As I have indicated, counsel for the Child Support Registrar remained silent on the whole issue. It is unnecessary for me to set out why in allowing the mother to take the children to Country I in 2016, the self-executing order was put in place. It was asserted at that time however that the mother had health problems. From what I have been told, nothing about health concerns forms the basis for her proceedings in Country I. It is significant that the mother’s affidavit only affirmed a few days ago indicates that her whole argument is about financial matters and her difficulties in supporting herself let alone the children in Australia. It is not appropriate that I make any comment on what a Country I court will do but it must be understood that these issues were canvassed and determined by the court in December 2015 and were not subject to any appeal.
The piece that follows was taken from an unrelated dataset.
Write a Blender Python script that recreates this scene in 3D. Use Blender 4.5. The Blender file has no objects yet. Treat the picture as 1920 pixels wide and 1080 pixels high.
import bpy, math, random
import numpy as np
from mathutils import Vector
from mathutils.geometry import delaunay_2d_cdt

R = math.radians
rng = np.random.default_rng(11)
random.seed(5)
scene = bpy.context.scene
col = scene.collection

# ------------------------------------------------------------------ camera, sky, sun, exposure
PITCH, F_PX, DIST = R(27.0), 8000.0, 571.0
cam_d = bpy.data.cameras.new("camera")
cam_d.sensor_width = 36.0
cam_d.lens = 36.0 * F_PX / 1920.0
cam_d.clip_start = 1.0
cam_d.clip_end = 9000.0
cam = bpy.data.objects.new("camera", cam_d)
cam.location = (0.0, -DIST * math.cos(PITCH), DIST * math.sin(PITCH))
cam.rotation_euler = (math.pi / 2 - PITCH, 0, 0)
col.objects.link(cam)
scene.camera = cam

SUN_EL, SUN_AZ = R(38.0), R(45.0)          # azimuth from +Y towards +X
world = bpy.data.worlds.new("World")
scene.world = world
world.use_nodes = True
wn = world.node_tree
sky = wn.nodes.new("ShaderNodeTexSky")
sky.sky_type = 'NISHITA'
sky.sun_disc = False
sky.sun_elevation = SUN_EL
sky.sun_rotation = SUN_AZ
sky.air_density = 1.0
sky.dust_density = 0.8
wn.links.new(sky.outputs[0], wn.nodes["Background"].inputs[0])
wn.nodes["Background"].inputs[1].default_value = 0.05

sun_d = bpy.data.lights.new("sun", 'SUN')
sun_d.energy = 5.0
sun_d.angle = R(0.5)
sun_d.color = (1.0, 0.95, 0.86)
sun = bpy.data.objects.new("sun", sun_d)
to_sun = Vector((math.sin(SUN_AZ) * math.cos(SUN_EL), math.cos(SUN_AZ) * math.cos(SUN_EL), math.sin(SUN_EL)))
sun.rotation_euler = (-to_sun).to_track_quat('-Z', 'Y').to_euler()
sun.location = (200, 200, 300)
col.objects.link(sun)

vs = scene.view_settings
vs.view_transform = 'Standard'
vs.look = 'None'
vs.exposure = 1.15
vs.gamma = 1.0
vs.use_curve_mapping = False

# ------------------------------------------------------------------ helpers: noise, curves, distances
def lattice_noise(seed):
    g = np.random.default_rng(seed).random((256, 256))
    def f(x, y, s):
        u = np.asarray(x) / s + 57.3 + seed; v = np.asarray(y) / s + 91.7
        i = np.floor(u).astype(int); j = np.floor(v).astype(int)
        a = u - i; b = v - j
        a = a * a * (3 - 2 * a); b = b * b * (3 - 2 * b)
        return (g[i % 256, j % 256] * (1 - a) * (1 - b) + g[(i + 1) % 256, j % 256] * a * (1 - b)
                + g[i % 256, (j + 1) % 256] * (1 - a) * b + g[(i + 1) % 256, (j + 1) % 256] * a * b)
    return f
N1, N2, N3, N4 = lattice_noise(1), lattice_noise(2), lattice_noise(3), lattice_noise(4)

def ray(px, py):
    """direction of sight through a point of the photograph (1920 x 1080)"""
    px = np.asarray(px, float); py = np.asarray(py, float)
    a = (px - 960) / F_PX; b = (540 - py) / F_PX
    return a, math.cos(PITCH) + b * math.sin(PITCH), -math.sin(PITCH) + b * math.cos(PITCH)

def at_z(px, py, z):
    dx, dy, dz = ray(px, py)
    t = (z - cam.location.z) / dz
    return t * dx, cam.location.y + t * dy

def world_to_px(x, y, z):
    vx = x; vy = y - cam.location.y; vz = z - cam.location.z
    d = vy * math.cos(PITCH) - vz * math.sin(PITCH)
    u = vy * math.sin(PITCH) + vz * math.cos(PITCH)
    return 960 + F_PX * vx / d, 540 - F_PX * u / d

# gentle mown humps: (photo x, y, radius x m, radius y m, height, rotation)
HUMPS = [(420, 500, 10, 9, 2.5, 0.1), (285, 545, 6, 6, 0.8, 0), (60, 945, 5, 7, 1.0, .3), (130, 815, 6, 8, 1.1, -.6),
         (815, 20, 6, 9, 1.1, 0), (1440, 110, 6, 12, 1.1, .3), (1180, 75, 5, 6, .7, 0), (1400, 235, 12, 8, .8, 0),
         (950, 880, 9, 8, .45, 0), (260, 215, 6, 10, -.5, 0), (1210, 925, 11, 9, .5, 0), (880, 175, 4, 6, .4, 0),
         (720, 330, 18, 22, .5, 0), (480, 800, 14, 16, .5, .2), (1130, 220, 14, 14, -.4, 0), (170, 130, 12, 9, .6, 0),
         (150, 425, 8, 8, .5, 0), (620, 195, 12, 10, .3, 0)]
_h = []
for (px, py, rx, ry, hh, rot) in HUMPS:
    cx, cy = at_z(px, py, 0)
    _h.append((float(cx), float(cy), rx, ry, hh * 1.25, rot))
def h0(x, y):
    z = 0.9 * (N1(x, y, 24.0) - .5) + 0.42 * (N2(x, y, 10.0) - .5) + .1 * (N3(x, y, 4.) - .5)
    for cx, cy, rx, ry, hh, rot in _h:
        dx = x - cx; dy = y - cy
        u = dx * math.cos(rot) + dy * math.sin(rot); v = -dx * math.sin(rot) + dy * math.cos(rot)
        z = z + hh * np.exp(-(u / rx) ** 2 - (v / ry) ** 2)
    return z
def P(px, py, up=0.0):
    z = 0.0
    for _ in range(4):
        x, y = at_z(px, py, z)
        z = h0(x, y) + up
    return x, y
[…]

The orders made in 2016 were self-executing such that the children were to live with the father if the mother did not return.
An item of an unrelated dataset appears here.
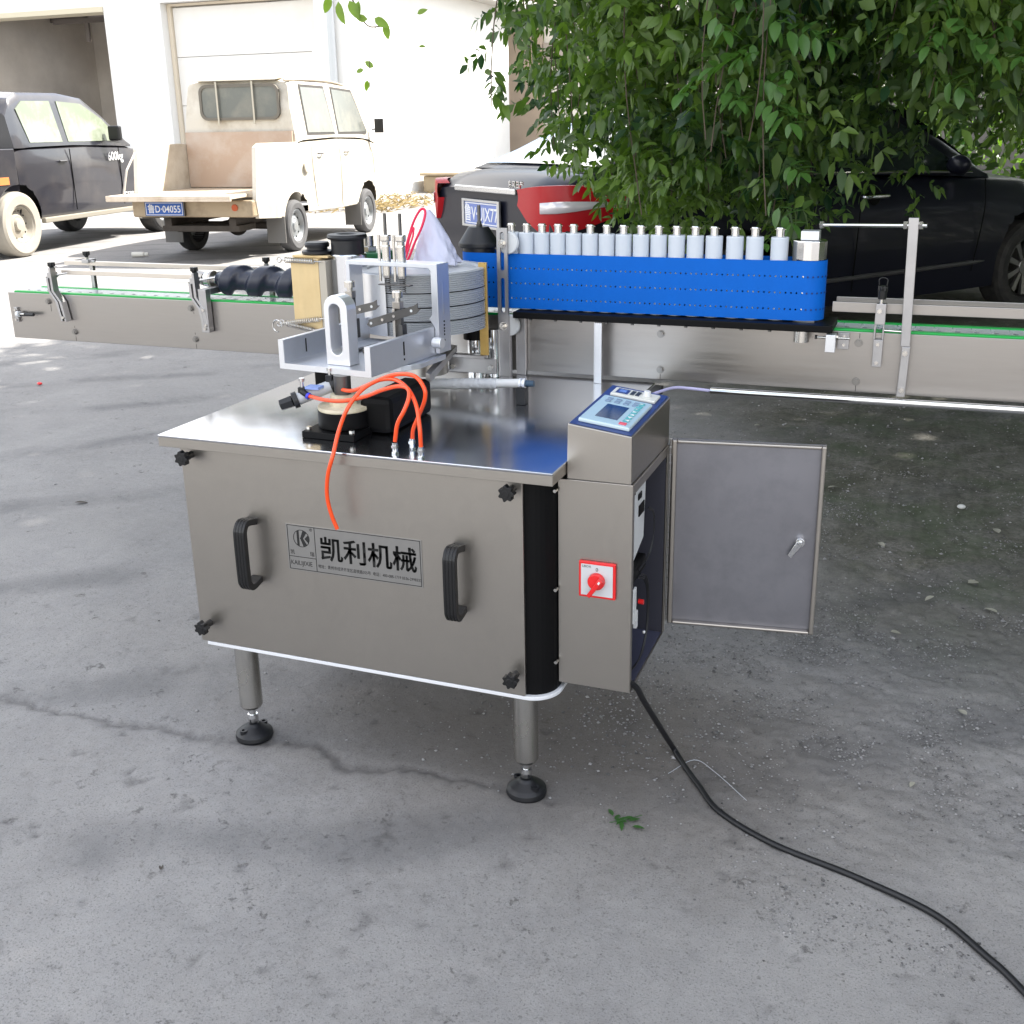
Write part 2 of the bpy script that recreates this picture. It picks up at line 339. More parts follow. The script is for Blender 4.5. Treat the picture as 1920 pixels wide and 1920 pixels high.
# earthy, mossy ground to the right and behind the machine
wob = math_('MULTIPLY', noise(1.3, 5), 1.6)
e1 = math_('SUBTRACT', math_('ADD', math_('ADD', sp.outputs[0], wob), math_('MULTIPLY', sp.outputs[1], .28)), 1.75)
e2 = math_('SUBTRACT', sp.outputs[1], .45)
em = math_('MULTIPLY', ramp(e1, 0, .9, 0, 1), ramp(e2, 0, 1.2, 0, 1))
near_m = ramp(sp.outputs[1], 6, 9, 1, 0)
em = math_('MULTIPLY', em, near_m)
soil = mixc(ramp(noise(3.5, 8, .75, dist=.6), .38, .62, 0, 1), (.085, .086, .058), (.215, .205, .185))
soil = mixc(ramp(noise(60, 6, .8), .45, .65, 0, .75), soil, (.045, .043, .036))
soil = mixc(ramp(noise(9, 8, .8, dist=.8), .50, .62, 0, .75), soil, (.050, .052, .036))
soil = mixc(ramp(noise(2.2, 6, .7), .50, .62, 0, .6), soil, (.060, .085, .038))
soil = mixc(ramp(noise(24, 8, .85), .60, .70, 0, .7), soil, (.30, .29, .26))
base = mixc(math_('MULTIPLY', em, .92), base, soil)
# brown stain under the machine, darkened further to paint in its contact shadow
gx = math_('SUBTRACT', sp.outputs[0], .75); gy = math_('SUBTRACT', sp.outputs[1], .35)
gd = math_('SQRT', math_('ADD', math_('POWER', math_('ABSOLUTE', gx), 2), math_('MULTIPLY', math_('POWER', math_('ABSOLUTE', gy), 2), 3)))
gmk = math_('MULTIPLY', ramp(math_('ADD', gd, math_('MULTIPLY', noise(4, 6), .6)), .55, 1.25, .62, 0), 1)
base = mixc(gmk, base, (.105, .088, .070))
# dark tyre tracks to the left
wv = n.new('ShaderNodeTexWave'); wv.inputs['Scale'].default_value = .33; wv.inputs['Distortion'].default_value = 5; wv.inputs['Detail'].default_value = 3; wv.inputs['Detail Scale'].default_value = .7
mp = n.new('ShaderNodeMapping'); mp.inputs['Rotation'].default_value = (0, 0, .7); mp.inputs['Scale'].default_value = (1, 1.6, 1); l.new(OB, mp.inputs[0]); l.new(mp.outputs[0], wv.inputs[0])
base = mixc(math_('MULTIPLY', ramp(wv.outputs['Fac'], .8, 1, 0, .45), ramp(noise(2.5, 5), .4, .6, 0, 1)), base, (.10, .10, .105))
vo = n.new('ShaderNodeTexVoronoi'); vo.feature = 'DISTANCE_TO_EDGE'; vo.inputs['Scale'].default_value = .55
vm = n.new('ShaderNodeVectorMath'); vm.operation = 'ADD'; nn = n.new('ShaderNodeTexNoise'); nn.inputs['Scale'].default_value = 2.2; nn.inputs['Detail'].default_value = 6; l.new(OB, nn.inputs[0]); l.new(OB, vm.inputs[0]); l.new(nn.outputs['Color'], vm.inputs[1]); l.new(vm.outputs[0], vo.inputs['Vector'])
hair = ramp(vo.outputs['Distance'], 0, .004, 1, 0)
base = mixc(math_('MULTIPLY', hair, .12), base, (.10, .10, .10))
pa = n.new('ShaderNodeAttribute'); pa.attribute_name = 'dirt'
base = mixc(math_('MULTIPLY', pa.outputs['Fac'], ramp(noise(70, 4, .7), .3, .6, .35, .9)), base, (.085, .080, .078))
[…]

Returning then to the child support issue, the relevant legislation gives no guide as to how the court is to exercise its discretion. Nothing in the legislation would suggest that the court should only grant a stay in exceptional circumstances. Clearly, the focus of the legislation is on the financial support of children regardless of the rights or wrongs of the parental action and one could envisage a situation in which a stay might be refused even though a party was over-holding the children inappropriately. However, in my view, the bona fides of an applicant is a relevant consideration. Not only is the mother’s current financial position of her own making but it could be remedied simply by her returning the children to the father. She could do that by returning to Australia or indeed indicating publically that if he went to Country I, the children would be handed to him. In the exercise of discretion in relation to any stay similar to injunctive relief, the balance of convenience is a factor. The mother could clearly return to Australia to ameliorate her own dilemma. Specifically in this case, after a contested parenting proceeding in 2015 under which the court decided it was in the best interests of the children for them to live with her, the 2016 proceeding altered that radically such that they were to live with the father and no time was set for the mother.
It is difficult to see that the mother is acting bona fides in relation to the child support issue. That is so because of her default, her defence to the “Hague Convention” proceedings, the creation of the problem being her own making and the fact that she is putting the children through the stress of proceedings where the very nature of the order of 2016 is that the children should be living with their father.
Accordingly, I consider it is desirable that the child support assessment, as it currently stands, including any arrears thereunder, should not be enforced notwithstanding the money is unashamedly designed for the support of the children. I agree entirely with the submission of counsel for the father that if that assessment and collection continued, the mother would have no desire to ameliorate her own financial dilemma. No doubt, what she is doing is a matter that may be relevant for consideration under s 60CC(3) of the Family Law Act in relation to parental responsibility in the future parenting proceedings.
I certify that the preceding Thirty Two (32) paragraphs are a true copy of the reasons for judgment of the Honourable Justice Cronin delivered on 3 February 2017.